━━━━━ DATA BLOCK ━━━━━

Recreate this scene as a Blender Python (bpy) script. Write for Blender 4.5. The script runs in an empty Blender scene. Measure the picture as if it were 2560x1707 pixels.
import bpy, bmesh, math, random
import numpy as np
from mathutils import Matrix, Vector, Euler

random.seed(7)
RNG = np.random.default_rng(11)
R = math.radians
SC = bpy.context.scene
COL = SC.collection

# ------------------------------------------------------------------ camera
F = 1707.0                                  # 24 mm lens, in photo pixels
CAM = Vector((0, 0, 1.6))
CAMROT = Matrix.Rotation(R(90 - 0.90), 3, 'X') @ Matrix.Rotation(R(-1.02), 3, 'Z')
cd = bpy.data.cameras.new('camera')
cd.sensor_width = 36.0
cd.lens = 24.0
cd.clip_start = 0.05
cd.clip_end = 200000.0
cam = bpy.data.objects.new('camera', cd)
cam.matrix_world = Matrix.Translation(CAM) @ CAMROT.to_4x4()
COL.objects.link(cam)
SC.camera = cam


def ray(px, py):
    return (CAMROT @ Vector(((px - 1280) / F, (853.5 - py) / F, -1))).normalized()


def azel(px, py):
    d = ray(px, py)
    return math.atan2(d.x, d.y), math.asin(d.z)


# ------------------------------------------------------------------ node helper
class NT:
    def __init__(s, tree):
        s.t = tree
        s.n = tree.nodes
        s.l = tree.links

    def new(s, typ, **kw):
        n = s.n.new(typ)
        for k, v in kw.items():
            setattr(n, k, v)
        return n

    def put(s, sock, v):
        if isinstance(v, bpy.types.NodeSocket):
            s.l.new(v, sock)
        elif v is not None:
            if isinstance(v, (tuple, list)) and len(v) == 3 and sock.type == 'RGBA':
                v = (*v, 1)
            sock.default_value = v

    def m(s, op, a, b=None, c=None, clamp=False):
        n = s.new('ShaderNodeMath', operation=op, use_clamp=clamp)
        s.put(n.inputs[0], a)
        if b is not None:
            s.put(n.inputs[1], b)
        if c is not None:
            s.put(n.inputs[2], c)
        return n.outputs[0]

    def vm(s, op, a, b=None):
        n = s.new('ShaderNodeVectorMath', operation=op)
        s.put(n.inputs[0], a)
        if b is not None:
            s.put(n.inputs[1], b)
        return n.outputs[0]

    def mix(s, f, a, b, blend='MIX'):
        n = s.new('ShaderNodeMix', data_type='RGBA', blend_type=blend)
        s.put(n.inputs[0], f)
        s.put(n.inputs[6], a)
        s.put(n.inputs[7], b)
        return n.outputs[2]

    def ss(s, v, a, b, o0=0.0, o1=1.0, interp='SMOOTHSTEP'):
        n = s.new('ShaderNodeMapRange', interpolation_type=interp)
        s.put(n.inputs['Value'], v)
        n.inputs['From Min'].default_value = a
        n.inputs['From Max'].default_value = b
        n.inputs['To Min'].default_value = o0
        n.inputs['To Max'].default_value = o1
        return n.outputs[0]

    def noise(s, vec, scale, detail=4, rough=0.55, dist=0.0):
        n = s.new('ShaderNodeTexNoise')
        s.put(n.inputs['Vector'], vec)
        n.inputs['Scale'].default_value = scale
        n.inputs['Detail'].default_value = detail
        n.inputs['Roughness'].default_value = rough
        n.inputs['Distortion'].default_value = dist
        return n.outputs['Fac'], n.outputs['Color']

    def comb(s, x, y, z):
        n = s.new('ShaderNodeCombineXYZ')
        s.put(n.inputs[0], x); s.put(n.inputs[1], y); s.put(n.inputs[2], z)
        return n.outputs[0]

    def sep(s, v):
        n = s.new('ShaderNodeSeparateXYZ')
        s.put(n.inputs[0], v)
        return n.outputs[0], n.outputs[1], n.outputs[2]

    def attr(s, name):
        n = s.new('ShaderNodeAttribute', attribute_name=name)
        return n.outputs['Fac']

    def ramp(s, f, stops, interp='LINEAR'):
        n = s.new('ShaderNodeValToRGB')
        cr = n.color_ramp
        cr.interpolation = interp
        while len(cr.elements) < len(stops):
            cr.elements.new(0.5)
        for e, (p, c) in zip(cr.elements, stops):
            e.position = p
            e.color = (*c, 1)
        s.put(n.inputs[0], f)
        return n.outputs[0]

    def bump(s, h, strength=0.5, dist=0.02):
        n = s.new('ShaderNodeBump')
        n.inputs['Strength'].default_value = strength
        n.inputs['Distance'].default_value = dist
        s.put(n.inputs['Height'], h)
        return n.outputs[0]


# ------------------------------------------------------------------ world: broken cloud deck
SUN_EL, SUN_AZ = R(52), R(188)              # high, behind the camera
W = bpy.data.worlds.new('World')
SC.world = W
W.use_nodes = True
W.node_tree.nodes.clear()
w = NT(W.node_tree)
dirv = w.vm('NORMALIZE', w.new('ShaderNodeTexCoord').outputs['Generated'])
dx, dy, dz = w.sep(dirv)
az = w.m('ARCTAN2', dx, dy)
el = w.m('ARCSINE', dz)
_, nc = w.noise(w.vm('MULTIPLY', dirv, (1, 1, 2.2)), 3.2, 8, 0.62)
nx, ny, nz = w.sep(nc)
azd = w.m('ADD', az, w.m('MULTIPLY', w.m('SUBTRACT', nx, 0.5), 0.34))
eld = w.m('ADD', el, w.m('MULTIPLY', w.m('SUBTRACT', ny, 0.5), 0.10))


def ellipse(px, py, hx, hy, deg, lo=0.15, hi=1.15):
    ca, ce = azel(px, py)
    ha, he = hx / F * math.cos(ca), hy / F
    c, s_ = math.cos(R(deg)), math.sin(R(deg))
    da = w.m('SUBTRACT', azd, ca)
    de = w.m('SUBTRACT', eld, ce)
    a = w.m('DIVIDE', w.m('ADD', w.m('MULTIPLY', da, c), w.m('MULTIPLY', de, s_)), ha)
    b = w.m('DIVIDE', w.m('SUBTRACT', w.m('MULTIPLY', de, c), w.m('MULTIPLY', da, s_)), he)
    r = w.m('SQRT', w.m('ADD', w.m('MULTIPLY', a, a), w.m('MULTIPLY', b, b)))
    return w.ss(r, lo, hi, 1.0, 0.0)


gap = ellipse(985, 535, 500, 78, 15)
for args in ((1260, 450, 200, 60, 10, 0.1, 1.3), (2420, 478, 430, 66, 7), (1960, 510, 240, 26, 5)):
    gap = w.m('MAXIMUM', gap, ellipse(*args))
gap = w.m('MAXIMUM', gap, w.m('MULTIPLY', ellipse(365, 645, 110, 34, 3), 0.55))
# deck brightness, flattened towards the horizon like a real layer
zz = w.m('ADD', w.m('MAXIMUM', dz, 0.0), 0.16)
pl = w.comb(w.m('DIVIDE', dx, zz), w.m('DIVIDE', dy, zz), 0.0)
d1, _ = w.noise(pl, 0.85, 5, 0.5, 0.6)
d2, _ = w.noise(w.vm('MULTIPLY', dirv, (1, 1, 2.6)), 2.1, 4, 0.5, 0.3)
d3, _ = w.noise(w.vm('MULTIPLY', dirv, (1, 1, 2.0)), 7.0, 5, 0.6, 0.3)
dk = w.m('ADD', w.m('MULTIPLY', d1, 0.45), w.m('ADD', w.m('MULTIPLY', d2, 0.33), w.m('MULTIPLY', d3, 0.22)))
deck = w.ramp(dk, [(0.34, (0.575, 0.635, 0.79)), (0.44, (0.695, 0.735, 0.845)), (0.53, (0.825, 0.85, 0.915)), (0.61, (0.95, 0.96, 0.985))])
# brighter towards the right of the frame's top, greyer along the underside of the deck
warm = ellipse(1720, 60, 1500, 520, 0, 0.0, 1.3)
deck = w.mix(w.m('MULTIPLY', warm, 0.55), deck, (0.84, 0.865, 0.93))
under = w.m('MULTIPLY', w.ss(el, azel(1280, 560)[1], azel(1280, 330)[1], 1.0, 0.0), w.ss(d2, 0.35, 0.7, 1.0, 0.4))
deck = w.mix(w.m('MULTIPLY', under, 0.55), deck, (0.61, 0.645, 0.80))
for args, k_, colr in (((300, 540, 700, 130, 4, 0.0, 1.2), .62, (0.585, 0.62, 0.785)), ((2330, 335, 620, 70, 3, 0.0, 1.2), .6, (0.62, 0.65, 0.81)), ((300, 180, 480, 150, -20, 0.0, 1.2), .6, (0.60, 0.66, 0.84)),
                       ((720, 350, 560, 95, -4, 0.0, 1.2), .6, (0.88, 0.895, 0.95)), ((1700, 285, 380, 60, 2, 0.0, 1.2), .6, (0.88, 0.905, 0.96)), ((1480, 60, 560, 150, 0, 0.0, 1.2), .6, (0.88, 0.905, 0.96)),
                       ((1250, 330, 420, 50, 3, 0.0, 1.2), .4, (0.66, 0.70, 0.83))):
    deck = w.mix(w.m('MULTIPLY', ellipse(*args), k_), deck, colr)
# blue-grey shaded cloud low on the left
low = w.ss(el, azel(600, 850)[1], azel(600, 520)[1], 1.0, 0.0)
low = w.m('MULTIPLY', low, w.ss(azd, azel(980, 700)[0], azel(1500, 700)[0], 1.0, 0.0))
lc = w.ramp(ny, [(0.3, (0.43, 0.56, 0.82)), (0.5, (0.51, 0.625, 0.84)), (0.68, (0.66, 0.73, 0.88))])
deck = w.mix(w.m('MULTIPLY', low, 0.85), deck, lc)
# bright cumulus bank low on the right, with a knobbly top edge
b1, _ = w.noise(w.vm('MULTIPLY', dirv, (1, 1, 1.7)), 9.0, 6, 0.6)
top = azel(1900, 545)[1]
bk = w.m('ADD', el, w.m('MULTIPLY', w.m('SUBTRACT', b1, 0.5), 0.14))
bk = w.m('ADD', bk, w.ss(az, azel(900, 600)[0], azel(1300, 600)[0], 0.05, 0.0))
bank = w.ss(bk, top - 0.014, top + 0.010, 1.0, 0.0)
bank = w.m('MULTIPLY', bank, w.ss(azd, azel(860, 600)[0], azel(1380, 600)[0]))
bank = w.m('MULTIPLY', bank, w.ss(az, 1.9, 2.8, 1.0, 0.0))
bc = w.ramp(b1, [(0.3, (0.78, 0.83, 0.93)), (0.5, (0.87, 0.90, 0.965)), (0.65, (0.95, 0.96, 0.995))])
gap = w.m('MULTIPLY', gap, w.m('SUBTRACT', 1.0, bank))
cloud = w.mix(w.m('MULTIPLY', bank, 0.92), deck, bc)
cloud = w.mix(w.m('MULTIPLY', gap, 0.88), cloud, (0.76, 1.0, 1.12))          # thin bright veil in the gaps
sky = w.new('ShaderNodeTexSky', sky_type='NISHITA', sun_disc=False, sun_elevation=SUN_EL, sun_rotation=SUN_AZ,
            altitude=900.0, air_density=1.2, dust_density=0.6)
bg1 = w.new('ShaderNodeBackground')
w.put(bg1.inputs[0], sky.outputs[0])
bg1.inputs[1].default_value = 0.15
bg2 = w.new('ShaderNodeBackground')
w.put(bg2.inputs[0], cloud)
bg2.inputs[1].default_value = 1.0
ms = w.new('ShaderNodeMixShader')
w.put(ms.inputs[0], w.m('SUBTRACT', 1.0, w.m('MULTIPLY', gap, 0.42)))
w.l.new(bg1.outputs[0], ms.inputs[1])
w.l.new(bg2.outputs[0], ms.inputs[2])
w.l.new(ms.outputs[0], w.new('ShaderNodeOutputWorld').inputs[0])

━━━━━

**SET TASK**: Print, please, the lines from the first line of the material through the line that contains "COL = SC.collection", exactly as written and with nothing added.

**THE RESULT**:
Recreate this scene as a Blender Python (bpy) script. Write for Blender 4.5. The script runs in an empty Blender scene. Measure the picture as if it were 2560x1707 pixels.
import bpy, bmesh, math, random
import numpy as np
from mathutils import Matrix, Vector, Euler

random.seed(7)
RNG = np.random.default_rng(11)
R = math.radians
SC = bpy.context.scene
COL = SC.collection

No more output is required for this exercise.